Our main character is Manny who is a CEO of her own company called Break Up. Where they have clients request personalized break ups done for them that is communicated through email.
Now Manny was unfortunately never really taught about her culture because her parents desire to ingrain her in America. Now that her parents are gone due to a tragic accident, she is still dealing with her grief of that loss and chooses to engross herself with work in her company.
Alongside her working all the time is her fiance Adam who isn’t really there a lot and pushes her to work more. He also can’t make a commitment to set a date for them to start planning their wedding.
Through a mishap of magazine white washing her features on the cover. Manny realizes that she needs to understand her own self and her Indian culture.
In comes Sammy, and some of my issues with this plot. Sammy is an Indian man who has a non Indian girlfriend. He needs Manny’s services to do a “temporary” break up with his girlfriend for just a week for his brother’s wedding. Sammy explained that Indian culture is so tight on marrying other Indian’s women that he was also afraid that his family of Patels would cancel his brother’s wedding due to his choice of a girlfriend.
Manny addressed, why can’t you just be honest with family instead of temporarily breaking up with his girlfriend? But Sammy was adamant that this was the only “solution.” Which to me, was kinda shallow and didn’t make sense to me.
So in exchange for doing this personalized email for Sammy, she asked him to take her to his brother’s wedding to have a crash course about the culture. Which to me from an outsider’s perspective, Manny experienced it and not really learned about it.
So the book goes on where she is getting to know Sammy’s family and on with the family wedding festivities. That’s where they eventually got to know one another and realized that they loved one another. With the reason’s below, not sure how that happened.
My biggest issue of this book are these:
- It took maybe 45-50% of the book to finally really start to see Sammy in Sari, Not Sari. For a rom-com, that felt like forever! I felt like the love interest should have been introduced and the relationship built a lot sooner than it did in the book.
- You don’t really get to know Sammy, heck you barely see them interact with each other in the book. So it was Insta Romance that happened in a span of a week. A lot of the story is Manny interacting with everyone but Sammy. Actually, you may know more about Sammy through his family than Sammy himself. So I felt there was no chemistry there and no true build of romance.
- Both Manny and Sammy were in separate relationships throughout the book, which I felt wasn’t really addressed as a good conclusion in the book. It was half haphazardly mentioned and dealt with and then it was over.
- Not sure why this bothers me but here it is.

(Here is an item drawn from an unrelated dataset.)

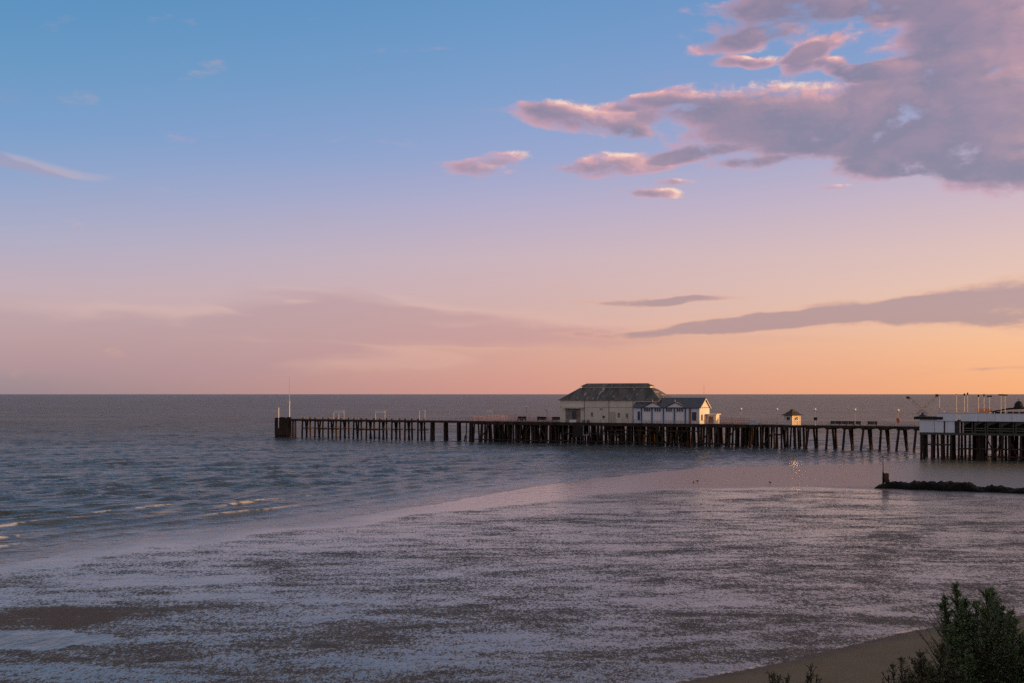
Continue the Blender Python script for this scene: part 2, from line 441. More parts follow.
for k in range(60):
    t = te+k*(tE-te)/60
    mb.box(t-.04, t+.04, 6.0, 6.08, 6.4, 7.3)
mb.box(te, tE, 6.02, 6.06, 7.25, 7.32); mb.box(te, tE, 6.02, 6.06, 6.82, 6.88)
mb.build('railing', M['steel'], jet)

# theatre deck (the wide middle part)
tA, tB = T(472.5, -4), T(748, -4)
WF, WBK = -4.5, 15.
dk = thing('theatre_deck', 'broad dark pier deck carrying the theatre, on a forest of close timber piles', 'pier deck', tA, WF, 0)
MB().box(tA, tB, WF, WBK, 6.05, 6.4).build('deck', M['deckwood'], dk)
mb = MB(); mb.box(tA-.2, tB, WF-.25, WF-.01, 5.5, 6.5); mb.box(tA-.22, tA-.01, WF, WBK, 5.5, 6.4); mb.build('edge_beam', M['timber'], dk)
rest = MB(); n = 0
rows_w = (WF+.25, -1.6, 2.6, 6.6, 10.6, 14.2)
nb = 57
for k in range(nb):
    t = tA+.4+(tB-tA-.8)*k/(nb-1)+random.uniform(-.45, .45)
    for j, w in enumerate(rows_w):
        if k > 44 and j in (2, 4): continue
        a = (t+random.uniform(-.5, .5)*(j > 0), w+random.uniform(-.3, .3)*(j > 0), random.uniform(-.45, .45), random.uniform(-.5, .5))
        if j == 0 or (j == 1 and n < 99 and k % 2 == 0): pile(dk, *a, .27, 5.9); n += 1
        else: pile(dk, *a, .27, 5.9, mb=rest)
o = rest.build('rear_piles', M['timber'], dk); o['kind'] = 'stuff'
for (x0, x1, z) in ((560, 640, 3.0), (560, 735, .75), (474, 556, .7), (600, 700, 4.2)):
    MB().box(T(x0, WF), T(x1, WF), WF-.12, WF+.02, z, z+.34).build('waling', M['timber'], dk)
for (x0, x1) in ((480, 490), (505, 496), (520, 531), (548, 539), (560, 570), (596, 608), (622, 611), (640, 655), (667, 655), (676, 688), (700, 712), (724, 736)):
    MB().tube((T(x0, WF), WF-.2, .6), (T(x1, WF), WF-.2, 5.6), .17).build('brace', M['timber'], dk)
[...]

One of the family members gets upset with Manny about using their family to learn about Indian culture. The girl told Manny to leave and not come back. But for reasons I really can’t remember, Manny decides to stay for the wedding. Well, you don’t see that situation get resolved at all. So I am wondering, why build that relationship throughout the book with that relative and without a peep of that situation you don’t read of that person again. No resolution, just tossed through the window as if it never happened.
- The resolution of the ending in the last 5% of the book was not great. It felt quick and it didn’t make sense. I really feel the ending needs to be stronger because the ending is what really made me feel this book wasn’t good.
This book had good potential, but I feel that romance wasn’t strong for a rom-com and the ending wasn’t that good.